| EXERCISE TASK |
Print the listing below from its opening line through the line holding "bg.inputs['Strength'].default_value = 0.04", both ends included.

— start of AVAILABLE DATA —

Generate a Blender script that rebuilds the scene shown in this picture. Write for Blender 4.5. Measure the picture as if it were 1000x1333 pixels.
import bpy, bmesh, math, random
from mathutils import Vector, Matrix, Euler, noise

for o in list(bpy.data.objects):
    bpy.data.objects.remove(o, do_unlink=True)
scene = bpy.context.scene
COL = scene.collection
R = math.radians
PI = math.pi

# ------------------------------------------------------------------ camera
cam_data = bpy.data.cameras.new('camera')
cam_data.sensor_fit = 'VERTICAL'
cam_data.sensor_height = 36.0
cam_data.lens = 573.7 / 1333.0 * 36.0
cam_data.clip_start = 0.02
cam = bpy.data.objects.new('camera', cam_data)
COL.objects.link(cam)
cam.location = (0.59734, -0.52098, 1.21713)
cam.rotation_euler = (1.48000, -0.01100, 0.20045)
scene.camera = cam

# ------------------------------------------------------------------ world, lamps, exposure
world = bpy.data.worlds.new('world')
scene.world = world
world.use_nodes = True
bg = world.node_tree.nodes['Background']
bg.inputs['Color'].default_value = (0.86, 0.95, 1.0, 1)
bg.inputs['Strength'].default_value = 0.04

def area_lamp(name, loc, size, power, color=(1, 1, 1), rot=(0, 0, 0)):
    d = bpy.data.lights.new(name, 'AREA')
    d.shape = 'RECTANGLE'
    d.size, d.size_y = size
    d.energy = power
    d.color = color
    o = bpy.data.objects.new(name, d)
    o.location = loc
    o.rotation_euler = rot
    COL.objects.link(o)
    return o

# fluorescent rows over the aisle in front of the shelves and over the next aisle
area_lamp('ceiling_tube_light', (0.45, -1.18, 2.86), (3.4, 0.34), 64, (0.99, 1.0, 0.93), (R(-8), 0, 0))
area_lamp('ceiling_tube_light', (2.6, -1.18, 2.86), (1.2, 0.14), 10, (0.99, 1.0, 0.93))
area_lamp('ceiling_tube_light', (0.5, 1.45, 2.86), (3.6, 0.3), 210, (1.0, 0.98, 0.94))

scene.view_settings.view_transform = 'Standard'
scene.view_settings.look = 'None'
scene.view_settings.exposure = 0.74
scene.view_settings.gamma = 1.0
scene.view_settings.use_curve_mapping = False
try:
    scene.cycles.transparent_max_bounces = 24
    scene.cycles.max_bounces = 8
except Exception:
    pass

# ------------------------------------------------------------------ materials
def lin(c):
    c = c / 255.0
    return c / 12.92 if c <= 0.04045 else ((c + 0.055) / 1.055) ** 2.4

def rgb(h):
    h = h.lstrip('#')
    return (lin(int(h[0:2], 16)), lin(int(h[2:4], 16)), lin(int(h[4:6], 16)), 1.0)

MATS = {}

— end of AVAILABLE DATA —

| FINISHED EXERCISE |
Generate a Blender script that rebuilds the scene shown in this picture. Write for Blender 4.5. Measure the picture as if it were 1000x1333 pixels.
import bpy, bmesh, math, random
from mathutils import Vector, Matrix, Euler, noise

for o in list(bpy.data.objects):
    bpy.data.objects.remove(o, do_unlink=True)
scene = bpy.context.scene
COL = scene.collection
R = math.radians
PI = math.pi

# ------------------------------------------------------------------ camera
cam_data = bpy.data.cameras.new('camera')
cam_data.sensor_fit = 'VERTICAL'
cam_data.sensor_height = 36.0
cam_data.lens = 573.7 / 1333.0 * 36.0
cam_data.clip_start = 0.02
cam = bpy.data.objects.new('camera', cam_data)
COL.objects.link(cam)
cam.location = (0.59734, -0.52098, 1.21713)
cam.rotation_euler = (1.48000, -0.01100, 0.20045)
scene.camera = cam

# ------------------------------------------------------------------ world, lamps, exposure
world = bpy.data.worlds.new('world')
scene.world = world
world.use_nodes = True
bg = world.node_tree.nodes['Background']
bg.inputs['Color'].default_value = (0.86, 0.95, 1.0, 1)
bg.inputs['Strength'].default_value = 0.04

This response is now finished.